#### The problem
Each line that includes the word "scene" counts once; give the total and nothing more.
* START *
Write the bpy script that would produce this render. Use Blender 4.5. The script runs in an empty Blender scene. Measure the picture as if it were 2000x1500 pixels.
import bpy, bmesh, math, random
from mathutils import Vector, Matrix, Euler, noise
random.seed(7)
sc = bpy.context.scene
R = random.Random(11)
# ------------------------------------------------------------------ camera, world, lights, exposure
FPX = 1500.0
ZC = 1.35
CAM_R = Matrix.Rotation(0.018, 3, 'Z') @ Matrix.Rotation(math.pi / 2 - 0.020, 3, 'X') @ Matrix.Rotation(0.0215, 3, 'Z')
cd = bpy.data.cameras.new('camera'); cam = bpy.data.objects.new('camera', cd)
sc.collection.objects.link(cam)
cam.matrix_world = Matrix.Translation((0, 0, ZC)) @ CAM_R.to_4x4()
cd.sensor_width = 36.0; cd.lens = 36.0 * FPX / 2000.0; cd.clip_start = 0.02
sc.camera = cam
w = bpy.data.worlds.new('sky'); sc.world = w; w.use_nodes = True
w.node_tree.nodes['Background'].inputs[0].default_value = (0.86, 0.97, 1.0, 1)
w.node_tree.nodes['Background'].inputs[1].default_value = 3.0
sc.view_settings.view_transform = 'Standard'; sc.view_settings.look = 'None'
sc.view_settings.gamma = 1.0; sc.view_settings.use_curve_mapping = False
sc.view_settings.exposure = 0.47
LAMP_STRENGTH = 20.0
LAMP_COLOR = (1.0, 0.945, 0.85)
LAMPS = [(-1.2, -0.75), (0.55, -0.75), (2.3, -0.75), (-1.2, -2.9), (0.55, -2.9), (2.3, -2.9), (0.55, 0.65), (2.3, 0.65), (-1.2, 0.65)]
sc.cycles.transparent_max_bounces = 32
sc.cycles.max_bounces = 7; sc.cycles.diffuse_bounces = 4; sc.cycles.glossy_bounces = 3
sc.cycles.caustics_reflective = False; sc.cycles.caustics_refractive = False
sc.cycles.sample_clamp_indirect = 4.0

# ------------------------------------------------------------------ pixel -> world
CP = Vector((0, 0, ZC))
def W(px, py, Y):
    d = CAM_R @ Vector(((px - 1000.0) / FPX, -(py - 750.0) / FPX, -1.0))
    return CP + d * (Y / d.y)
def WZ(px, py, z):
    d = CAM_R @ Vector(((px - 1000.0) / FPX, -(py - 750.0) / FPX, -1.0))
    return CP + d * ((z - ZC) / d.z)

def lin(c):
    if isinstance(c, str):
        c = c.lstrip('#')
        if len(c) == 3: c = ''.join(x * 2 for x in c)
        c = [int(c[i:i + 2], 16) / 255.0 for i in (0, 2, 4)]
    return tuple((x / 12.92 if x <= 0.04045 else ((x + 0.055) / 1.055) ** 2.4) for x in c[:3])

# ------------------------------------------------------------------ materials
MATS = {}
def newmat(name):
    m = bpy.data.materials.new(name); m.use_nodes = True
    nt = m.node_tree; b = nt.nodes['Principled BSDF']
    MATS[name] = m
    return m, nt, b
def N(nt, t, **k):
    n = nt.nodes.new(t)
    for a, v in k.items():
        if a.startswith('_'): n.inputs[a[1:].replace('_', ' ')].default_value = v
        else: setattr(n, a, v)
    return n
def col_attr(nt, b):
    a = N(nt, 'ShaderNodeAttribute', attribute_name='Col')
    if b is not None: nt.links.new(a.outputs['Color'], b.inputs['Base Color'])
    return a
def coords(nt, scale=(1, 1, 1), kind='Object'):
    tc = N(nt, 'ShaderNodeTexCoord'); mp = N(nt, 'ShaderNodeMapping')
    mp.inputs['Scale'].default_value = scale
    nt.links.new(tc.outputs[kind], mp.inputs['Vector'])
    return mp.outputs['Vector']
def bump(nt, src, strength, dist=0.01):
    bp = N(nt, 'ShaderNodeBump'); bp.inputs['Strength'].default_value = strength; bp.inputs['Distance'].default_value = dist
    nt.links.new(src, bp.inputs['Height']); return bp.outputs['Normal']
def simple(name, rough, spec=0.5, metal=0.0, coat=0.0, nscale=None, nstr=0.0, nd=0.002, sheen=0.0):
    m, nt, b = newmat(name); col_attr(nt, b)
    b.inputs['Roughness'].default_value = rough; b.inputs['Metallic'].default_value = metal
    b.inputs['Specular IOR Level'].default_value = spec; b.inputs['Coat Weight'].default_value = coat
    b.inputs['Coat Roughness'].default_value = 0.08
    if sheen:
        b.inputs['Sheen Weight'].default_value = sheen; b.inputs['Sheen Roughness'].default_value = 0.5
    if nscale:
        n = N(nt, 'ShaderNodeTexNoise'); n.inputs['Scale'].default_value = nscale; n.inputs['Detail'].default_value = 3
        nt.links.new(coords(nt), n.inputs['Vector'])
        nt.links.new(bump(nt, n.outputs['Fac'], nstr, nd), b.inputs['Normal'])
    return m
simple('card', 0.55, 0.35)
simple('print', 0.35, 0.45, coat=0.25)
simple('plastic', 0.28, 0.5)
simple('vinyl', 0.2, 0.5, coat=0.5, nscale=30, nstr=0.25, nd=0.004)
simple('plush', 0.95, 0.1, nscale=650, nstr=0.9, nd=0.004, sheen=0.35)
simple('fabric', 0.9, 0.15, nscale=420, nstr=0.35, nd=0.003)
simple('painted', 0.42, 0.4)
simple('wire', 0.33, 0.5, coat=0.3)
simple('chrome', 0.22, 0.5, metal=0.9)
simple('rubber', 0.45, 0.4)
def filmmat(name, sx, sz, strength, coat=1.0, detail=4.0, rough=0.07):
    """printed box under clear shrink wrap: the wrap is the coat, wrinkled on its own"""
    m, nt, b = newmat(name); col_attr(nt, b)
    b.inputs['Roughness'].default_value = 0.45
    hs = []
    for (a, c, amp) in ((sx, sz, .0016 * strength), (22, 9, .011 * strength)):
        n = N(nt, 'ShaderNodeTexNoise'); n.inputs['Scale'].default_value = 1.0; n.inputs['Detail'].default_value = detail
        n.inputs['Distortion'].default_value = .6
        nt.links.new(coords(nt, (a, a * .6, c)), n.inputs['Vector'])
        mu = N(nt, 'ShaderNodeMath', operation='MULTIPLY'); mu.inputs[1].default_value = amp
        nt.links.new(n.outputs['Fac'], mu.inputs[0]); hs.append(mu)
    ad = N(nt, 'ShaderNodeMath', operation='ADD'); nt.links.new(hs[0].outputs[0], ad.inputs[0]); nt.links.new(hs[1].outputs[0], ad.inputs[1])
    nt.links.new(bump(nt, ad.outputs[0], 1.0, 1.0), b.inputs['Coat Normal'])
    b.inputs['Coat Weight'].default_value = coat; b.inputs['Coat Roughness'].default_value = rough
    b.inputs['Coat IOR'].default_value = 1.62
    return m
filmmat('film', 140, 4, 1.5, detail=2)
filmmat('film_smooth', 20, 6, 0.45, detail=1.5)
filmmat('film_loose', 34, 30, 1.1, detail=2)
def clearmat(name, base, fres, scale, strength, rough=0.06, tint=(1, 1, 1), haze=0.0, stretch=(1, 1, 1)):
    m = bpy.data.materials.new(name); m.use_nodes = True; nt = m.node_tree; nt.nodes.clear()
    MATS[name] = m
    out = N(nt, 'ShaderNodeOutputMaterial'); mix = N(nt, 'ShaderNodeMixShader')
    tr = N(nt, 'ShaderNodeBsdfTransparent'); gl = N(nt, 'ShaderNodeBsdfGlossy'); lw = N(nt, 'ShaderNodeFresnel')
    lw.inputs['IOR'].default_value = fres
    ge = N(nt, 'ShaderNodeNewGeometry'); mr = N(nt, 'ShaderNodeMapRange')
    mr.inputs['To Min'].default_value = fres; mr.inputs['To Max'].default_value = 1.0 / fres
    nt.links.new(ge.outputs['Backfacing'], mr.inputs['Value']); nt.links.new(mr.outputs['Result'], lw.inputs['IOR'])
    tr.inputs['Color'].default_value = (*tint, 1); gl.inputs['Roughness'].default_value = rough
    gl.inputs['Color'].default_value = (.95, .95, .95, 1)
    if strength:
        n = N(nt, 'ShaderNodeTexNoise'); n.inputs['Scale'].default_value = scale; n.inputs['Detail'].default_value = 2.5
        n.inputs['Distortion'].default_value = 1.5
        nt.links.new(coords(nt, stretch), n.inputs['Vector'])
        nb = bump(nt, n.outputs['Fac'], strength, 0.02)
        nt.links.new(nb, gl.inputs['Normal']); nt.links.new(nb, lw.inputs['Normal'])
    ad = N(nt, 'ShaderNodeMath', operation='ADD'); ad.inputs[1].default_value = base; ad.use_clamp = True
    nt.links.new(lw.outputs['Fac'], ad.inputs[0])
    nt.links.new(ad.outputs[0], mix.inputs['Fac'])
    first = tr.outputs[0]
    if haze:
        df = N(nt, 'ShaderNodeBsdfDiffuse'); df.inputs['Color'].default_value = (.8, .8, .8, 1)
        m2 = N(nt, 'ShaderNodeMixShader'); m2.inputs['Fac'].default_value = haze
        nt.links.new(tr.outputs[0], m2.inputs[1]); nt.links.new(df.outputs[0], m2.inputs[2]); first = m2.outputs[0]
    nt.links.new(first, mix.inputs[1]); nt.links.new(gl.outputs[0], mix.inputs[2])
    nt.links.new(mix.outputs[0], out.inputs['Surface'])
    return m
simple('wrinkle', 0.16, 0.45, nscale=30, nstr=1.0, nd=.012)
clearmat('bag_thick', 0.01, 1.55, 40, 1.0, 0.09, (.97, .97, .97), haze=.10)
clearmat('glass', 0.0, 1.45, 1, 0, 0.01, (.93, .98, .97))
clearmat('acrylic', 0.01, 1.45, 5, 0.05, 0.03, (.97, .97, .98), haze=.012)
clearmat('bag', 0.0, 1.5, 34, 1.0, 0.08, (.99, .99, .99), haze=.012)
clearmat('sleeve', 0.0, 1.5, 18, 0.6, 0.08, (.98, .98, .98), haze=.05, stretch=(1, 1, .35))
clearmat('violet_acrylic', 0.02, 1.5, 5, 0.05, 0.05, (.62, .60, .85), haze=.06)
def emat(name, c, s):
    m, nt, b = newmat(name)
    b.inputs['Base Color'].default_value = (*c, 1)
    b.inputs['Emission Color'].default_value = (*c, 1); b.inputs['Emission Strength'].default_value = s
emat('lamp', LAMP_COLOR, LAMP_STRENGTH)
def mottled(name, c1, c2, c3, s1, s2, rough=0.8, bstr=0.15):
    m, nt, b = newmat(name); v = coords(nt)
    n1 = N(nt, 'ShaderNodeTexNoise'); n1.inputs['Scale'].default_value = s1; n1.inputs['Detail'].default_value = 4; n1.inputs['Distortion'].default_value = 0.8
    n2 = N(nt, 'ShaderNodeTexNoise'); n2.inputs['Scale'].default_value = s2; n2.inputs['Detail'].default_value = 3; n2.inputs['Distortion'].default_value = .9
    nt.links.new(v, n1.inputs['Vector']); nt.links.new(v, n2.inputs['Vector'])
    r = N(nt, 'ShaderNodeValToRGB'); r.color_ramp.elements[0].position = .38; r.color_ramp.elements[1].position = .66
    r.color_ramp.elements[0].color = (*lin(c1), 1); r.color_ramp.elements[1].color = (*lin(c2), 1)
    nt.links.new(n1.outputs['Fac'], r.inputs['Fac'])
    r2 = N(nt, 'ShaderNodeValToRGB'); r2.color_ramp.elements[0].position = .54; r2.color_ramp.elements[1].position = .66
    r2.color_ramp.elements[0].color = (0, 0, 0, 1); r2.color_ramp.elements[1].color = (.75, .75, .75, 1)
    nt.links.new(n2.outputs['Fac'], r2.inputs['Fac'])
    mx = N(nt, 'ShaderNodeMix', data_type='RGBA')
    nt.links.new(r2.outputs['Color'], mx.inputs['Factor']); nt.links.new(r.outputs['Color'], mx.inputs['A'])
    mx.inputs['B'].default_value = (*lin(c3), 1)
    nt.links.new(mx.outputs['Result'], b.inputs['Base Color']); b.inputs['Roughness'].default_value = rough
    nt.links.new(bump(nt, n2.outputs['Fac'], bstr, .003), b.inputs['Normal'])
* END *
#### Answer to this task
2